**What the task requires**
Repeat word for word the opening stretch of the entries, from the first line through the line containing "from mathutils import".

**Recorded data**

-*-*-

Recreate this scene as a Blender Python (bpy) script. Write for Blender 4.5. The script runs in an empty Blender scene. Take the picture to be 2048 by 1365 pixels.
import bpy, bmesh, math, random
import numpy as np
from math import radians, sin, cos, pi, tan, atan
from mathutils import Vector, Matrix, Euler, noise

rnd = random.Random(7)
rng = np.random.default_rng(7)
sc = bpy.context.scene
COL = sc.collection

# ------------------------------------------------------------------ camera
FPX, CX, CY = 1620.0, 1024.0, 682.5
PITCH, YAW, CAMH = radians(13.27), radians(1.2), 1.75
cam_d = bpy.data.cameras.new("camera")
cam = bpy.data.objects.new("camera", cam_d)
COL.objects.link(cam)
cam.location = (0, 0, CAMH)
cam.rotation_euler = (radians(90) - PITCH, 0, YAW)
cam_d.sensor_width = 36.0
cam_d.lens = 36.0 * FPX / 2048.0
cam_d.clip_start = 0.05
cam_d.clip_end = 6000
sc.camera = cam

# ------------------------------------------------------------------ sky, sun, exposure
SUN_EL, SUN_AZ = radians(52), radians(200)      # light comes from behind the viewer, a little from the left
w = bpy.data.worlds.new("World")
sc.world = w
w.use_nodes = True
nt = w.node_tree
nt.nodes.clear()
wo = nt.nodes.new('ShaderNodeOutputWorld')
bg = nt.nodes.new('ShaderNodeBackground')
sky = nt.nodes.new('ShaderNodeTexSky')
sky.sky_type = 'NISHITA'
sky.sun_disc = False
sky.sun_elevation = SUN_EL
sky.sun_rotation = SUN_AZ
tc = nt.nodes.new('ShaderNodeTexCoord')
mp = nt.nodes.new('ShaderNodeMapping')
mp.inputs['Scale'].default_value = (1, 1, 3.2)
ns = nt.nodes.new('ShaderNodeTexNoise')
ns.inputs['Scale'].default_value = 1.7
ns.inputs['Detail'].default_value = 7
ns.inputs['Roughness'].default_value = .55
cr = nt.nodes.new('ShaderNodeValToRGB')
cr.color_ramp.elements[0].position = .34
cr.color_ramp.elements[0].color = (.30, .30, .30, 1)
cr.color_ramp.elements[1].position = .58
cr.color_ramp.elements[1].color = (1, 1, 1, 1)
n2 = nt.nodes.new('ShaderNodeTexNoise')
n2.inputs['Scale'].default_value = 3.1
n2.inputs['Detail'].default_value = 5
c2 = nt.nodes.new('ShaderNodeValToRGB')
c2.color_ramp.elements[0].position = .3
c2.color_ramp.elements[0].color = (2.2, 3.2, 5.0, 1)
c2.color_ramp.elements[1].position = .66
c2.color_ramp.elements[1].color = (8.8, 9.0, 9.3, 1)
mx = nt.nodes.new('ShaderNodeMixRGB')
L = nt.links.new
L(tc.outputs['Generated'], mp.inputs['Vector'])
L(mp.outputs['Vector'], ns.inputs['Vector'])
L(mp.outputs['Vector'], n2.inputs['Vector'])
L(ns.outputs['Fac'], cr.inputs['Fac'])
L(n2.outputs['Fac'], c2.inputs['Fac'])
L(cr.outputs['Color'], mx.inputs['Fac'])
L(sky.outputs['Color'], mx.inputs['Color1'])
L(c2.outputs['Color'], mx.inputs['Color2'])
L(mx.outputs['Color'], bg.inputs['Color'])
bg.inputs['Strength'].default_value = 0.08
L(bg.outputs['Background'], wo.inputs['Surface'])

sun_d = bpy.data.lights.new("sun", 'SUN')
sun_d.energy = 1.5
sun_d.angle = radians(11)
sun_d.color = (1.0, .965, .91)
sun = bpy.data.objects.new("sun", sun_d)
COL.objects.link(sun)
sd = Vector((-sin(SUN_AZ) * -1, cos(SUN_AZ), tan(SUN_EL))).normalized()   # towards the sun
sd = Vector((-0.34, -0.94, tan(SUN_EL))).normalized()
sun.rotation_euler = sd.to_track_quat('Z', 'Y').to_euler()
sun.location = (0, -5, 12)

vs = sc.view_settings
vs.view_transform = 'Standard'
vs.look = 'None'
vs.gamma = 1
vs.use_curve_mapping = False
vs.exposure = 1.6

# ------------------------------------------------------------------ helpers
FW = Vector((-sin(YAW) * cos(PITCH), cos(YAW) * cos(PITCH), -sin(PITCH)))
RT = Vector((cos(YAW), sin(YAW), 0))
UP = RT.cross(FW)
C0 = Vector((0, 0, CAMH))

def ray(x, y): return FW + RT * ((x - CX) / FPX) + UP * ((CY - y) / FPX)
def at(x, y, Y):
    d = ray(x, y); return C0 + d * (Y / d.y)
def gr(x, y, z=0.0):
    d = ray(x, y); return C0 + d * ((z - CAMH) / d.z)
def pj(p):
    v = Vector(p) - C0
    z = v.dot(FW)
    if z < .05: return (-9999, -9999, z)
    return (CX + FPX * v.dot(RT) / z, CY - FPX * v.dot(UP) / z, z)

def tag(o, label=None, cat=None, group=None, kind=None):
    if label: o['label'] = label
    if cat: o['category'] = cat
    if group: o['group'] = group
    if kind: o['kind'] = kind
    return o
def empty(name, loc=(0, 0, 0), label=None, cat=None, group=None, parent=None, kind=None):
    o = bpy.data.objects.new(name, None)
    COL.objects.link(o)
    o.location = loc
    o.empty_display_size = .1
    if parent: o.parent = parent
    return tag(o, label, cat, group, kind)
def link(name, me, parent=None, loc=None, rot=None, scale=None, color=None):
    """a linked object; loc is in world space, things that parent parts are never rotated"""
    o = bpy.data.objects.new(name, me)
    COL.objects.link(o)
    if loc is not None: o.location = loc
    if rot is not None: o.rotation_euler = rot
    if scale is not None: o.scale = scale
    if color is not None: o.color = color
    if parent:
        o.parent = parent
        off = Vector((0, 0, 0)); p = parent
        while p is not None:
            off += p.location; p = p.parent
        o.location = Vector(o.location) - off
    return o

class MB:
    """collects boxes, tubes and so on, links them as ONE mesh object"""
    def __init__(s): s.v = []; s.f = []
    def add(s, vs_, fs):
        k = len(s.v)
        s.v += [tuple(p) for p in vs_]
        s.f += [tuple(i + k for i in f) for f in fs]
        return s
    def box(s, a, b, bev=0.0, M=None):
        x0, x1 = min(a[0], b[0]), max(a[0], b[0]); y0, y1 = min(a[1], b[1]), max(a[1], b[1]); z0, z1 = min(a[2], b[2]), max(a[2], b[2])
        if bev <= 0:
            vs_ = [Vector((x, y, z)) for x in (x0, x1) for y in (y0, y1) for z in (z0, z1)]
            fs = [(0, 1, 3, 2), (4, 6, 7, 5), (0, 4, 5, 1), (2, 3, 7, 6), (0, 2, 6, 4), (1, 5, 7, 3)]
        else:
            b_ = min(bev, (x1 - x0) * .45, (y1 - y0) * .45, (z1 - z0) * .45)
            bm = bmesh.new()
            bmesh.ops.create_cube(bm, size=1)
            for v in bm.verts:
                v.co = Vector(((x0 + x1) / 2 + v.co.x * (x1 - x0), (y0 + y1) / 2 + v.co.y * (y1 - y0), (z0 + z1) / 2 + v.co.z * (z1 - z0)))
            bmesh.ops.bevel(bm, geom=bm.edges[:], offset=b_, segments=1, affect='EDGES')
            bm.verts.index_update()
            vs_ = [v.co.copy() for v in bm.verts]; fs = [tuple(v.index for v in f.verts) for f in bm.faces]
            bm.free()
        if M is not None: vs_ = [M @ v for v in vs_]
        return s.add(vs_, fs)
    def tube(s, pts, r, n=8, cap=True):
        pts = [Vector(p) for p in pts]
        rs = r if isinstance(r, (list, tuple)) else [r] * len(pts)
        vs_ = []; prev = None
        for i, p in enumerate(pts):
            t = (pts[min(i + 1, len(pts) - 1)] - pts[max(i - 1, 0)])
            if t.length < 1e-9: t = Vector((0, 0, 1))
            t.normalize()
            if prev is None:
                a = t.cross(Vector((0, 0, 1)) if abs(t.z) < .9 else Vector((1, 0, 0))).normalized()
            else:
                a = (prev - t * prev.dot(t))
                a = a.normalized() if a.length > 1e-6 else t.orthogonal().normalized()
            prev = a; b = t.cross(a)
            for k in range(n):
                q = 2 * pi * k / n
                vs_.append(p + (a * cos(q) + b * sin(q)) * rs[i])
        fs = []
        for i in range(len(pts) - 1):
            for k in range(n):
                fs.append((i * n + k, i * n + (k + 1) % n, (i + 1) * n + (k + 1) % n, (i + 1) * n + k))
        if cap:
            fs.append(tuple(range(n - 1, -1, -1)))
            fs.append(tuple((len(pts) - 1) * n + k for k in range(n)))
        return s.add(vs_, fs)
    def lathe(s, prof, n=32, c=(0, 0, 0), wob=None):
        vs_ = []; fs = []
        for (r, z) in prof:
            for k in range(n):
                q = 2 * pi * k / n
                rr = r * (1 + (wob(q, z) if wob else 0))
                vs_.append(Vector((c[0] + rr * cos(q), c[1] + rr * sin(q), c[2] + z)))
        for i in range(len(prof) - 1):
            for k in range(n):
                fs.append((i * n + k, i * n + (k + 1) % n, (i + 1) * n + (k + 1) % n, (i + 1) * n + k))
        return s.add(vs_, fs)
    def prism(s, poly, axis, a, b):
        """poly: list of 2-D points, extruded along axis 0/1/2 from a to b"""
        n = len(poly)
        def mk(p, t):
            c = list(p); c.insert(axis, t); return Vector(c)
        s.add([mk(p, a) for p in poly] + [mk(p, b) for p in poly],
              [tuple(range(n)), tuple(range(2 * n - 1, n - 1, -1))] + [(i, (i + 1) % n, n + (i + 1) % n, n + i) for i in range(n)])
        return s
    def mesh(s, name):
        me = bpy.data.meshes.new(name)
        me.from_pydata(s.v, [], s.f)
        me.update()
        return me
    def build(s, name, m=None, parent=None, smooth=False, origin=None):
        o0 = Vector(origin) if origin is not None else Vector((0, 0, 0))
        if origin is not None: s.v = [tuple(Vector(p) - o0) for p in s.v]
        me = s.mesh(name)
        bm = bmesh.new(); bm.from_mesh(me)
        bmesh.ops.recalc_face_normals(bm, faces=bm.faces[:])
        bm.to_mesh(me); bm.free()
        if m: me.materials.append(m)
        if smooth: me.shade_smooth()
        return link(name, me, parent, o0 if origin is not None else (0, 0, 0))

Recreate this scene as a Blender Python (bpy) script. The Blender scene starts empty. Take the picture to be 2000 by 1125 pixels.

-*-*-

**Solution**
Recreate this scene as a Blender Python (bpy) script. Write for Blender 4.5. The script runs in an empty Blender scene. Take the picture to be 2048 by 1365 pixels.
import bpy, bmesh, math, random
import numpy as np
from math import radians, sin, cos, pi, tan, atan
from mathutils import Vector, Matrix, Euler, noise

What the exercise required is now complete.